Frank is based on the character Frank Sidebottom and is a piece that's inspired by an article written by Jon Ronson, who co-created the movie.

Part tribute to the character and also part documentary (if you read the article), there's something wilfully obscure and offbeat about Frank as it dances to the sound of its own beat.

From the hostility of Clara (Gyllenhaal) to the seeming mania of Frank himself (Fassbender in a tour de force performance), there's a whole range of emotions at play here. Initially, the seaside is evocative of the mundanity of suburbia with Jon longing for escape - but he soon swaps one mundane existence for another (albeit an offbeat one) as he spends a year recording with Frank.

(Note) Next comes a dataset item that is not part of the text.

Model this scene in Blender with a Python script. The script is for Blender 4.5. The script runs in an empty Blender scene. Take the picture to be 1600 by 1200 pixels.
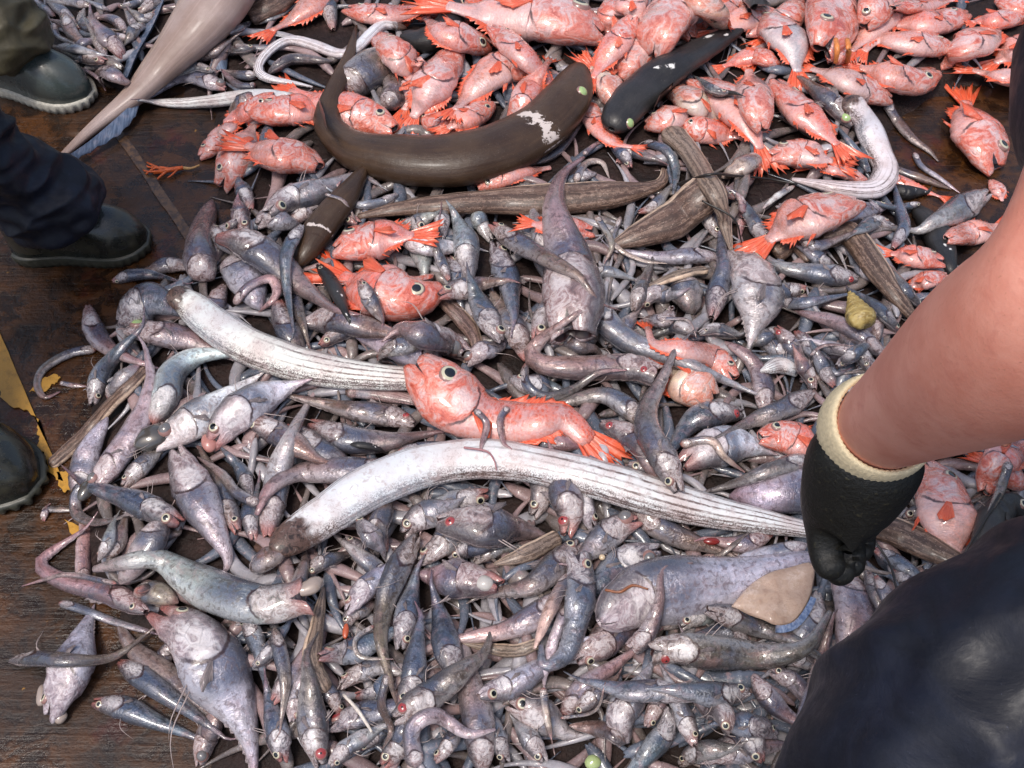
import bpy, bmesh, math, random
import numpy as np
from mathutils import Vector, Matrix, noise as mnoise

random.seed(7)
rng = np.random.default_rng(7)
R = math.radians
scene = bpy.context.scene
COL = scene.collection

# ------------------------------------------------------------------ camera, sky, sun, exposure
CAM_H, PITCH, FPX = 1.6, 55.0, 1570.0
cam = bpy.data.cameras.new('camera')
cam.sensor_width = 36.0
cam.lens = FPX / 1600.0 * 36.0
cam.clip_start, cam.clip_end = 0.02, 500.0
camo = bpy.data.objects.new('camera', cam)
COL.objects.link(camo)
camo.location = (0, 0, CAM_H)
camo.rotation_euler = (R(90 - PITCH), 0, 0)
scene.camera = camo

SUN_EL, SUN_ROT = 70.0, -140.0          # rotation measured from +Y towards +X
world = bpy.data.worlds.new('World')
scene.world = world
world.use_nodes = True
wn = world.node_tree
wn.nodes.clear()
sky = wn.nodes.new('ShaderNodeTexSky')
sky.sky_type = 'NISHITA'
sky.sun_disc = False
sky.sun_elevation = R(SUN_EL)
sky.sun_rotation = R(SUN_ROT)
sky.air_density, sky.dust_density, sky.ozone_density = 1.0, 4.0, 0.6
bg = wn.nodes.new('ShaderNodeBackground')
bg.inputs['Strength'].default_value = 0.145
wo = wn.nodes.new('ShaderNodeOutputWorld')
wn.links.new(sky.outputs[0], bg.inputs[0])
wn.links.new(bg.outputs[0], wo.inputs[0])

sl = bpy.data.lights.new('sun', 'SUN')
sl.energy, sl.angle, sl.color = 1.5, R(12), (1.0, 0.96, 0.91)
so = bpy.data.objects.new('sun', sl)
COL.objects.link(so)
sd = Vector((math.sin(R(SUN_ROT)) * math.cos(R(SUN_EL)), math.cos(R(SUN_ROT)) * math.cos(R(SUN_EL)), math.sin(R(SUN_EL))))
so.rotation_euler = sd.to_track_quat('Z', 'Y').to_euler()

scene.view_settings.view_transform = 'Standard'
scene.view_settings.look = 'None'
scene.view_settings.exposure = 0.42
scene.view_settings.gamma = 1.0

# ------------------------------------------------------------------ photograph pixel -> place on a level
SP, CP = math.sin(R(PITCH)), math.cos(R(PITCH))
def ray(px, py):
    x = (np.asarray(px, float) - 800.0) / FPX
    y = (600.0 - np.asarray(py, float)) / FPX
    return np.stack([x, CP + y * SP, -SP + y * CP], -1)
def at_z(px, py, z):
    d = ray(px, py)
    t = (np.asarray(z, float) - CAM_H) / d[..., 2]
    p = d * t[..., None]
    p[..., 2] += CAM_H
    return p, t
def at_d(px, py, t):
    p = ray(px, py) * t
    p[..., 2] += CAM_H
    return Vector(p)

# ------------------------------------------------------------------ materials
class NT:
    def __init__(s, name):
        s.m = bpy.data.materials.new(name); s.m.use_nodes = True
        s.t = s.m.node_tree; s.t.nodes.clear()
        s.out = s.n('ShaderNodeOutputMaterial')
    def n(s, typ, **kw):
        nd = s.t.nodes.new(typ)
        for k, v in kw.items(): setattr(nd, k, v)
        return nd
    def put(s, sock, v):
        if hasattr(v, 'is_output'): s.t.links.new(v, sock)
        elif v is not None:
            if hasattr(sock.default_value, '__len__') and not hasattr(v, '__len__'): v = (v, v, v)
            if hasattr(v, '__len__') and len(v) == 3 and len(sock.default_value) == 4: v = (*v, 1)
            sock.default_value = v
    def math(s, op, a, b=None, c=None, clamp=False):
        nd = s.n('ShaderNodeMath', operation=op, use_clamp=clamp)
        for i, v in enumerate((a, b, c)):
            if v is not None: s.put(nd.inputs[i], v)
        return nd.outputs[0]
    def ss(s, x, a, b, to0=0.0, to1=1.0):
        nd = s.n('ShaderNodeMapRange', interpolation_type='SMOOTHSTEP')
        s.put(nd.inputs[0], x); s.put(nd.inputs[1], a); s.put(nd.inputs[2], b); s.put(nd.inputs[3], to0); s.put(nd.inputs[4], to1)
        return nd.outputs[0]
    def mix(s, f, a, b, mode='MIX'):
        nd = s.n('ShaderNodeMix', data_type='RGBA', blend_type=mode)
        s.put(nd.inputs[0], f); s.put(nd.inputs[6], a); s.put(nd.inputs[7], b)
        return nd.outputs[2]
    def noise(s, vec, scale, detail=3, rough=0.55, dist=0.0):
        nd = s.n('ShaderNodeTexNoise')
        if vec is not None: s.put(nd.inputs['Vector'], vec)
        nd.inputs['Scale'].default_value = scale; nd.inputs['Detail'].default_value = detail
        nd.inputs['Roughness'].default_value = rough; nd.inputs['Distortion'].default_value = dist
        return nd.outputs['Fac']
    def vor(s, vec, scale, feat='F1', out='Distance'):
        nd = s.n('ShaderNodeTexVoronoi', feature=feat)
        if vec is not None: s.put(nd.inputs['Vector'], vec)
        nd.inputs['Scale'].default_value = scale
        return nd.outputs[out]
    def ramp(s, f, stops):
        nd = s.n('ShaderNodeValToRGB')
        e = nd.color_ramp.elements
        while len(e) < len(stops): e.new(0.5)
        for el, (p, c) in zip(e, stops): el.position = p; el.color = (*c, 1)
        s.put(nd.inputs[0], f)
        return nd.outputs[0]
    def vmap(s, vec, scale):
        nd = s.n('ShaderNodeMapping'); s.put(nd.inputs['Vector'], vec); nd.inputs['Scale'].default_value = scale
        return nd.outputs[0]
    def objco(s, rand=True):
        tc = s.n('ShaderNodeTexCoord').outputs['Object']
        if not rand: return tc
        oi = s.n('ShaderNodeObjectInfo')
        r = s.math('MULTIPLY', oi.outputs['Random'], 37.0)
        va = s.n('ShaderNodeVectorMath', operation='ADD')
        s.put(va.inputs[0], tc); s.put(va.inputs[1], r)
        return va.outputs[0]
    def bump(s, h, strength, dist):
        nd = s.n('ShaderNodeBump'); nd.inputs['Strength'].default_value = strength; nd.inputs['Distance'].default_value = dist
        s.put(nd.inputs['Height'], h)
        return nd.outputs[0]
    def finish(s, col, rough=0.4, normal=None, spec=0.5, coat=0.0, coatr=0.1, sss=0.0, metal=0.0, sssr=(0.01, 0.004, 0.002)):
        b = s.n('ShaderNodeBsdfPrincipled')
        s.put(b.inputs['Base Color'], col); s.put(b.inputs['Roughness'], rough)
        s.put(b.inputs['Specular IOR Level'], spec); s.put(b.inputs['Metallic'], metal)
        b.inputs['Coat Weight'].default_value = coat; b.inputs['Coat Roughness'].default_value = coatr
        if sss:
            b.inputs['Subsurface Weight'].default_value = sss; b.inputs['Subsurface Radius'].default_value = sssr
            b.inputs['Subsurface Scale'].default_value = 1.0
        if normal is not None:
            s.put(b.inputs['Normal'], normal)
        s.t.links.new(b.outputs[0], s.out.inputs[0])
        return s.m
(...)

With a wildly eclectic soundtrack and a Jim Morrison style front man, there is poignancy with punchlines aplenty in Frank - and it's all a little bit out there, thanks to the bizarre premise. But there's also tragedy as the film takes a darker tone towards the end (which may cause some to feel shortchanged) as the bleakness creeps in

It's destined for cult status too - with scenes like Frank describing his mood underneath the mask forming part of the early laughs ("Welcoming smile" is likely to become a catchphrase) but perhaps the simplest statement comes from Don early on when he tells Jon, "You're just going to have to go with this".

It's a wise mantra for anyone going into the early parts of Frank where little is revealed about the whys or who Frank actually is - it's a clever touch by Abrahmson and Fassbender particularly that you care more about the character with the mask on. Gleeson's naive lost soul also makes a good impression as he grows from talentless to inspired, to full on manager of his destiny - but never before has one man's journey seemed so destined for despair.

Humour, tragedy and pathos are littered throughout this eccentric piece which explores creativity- Frank truly surprises in among the dry, deadpan humour- there's an inherent vein of sadness running throughout which imbues everything with a rock'n'roll richness that's hard to pigeonhole in this enigmatic treat.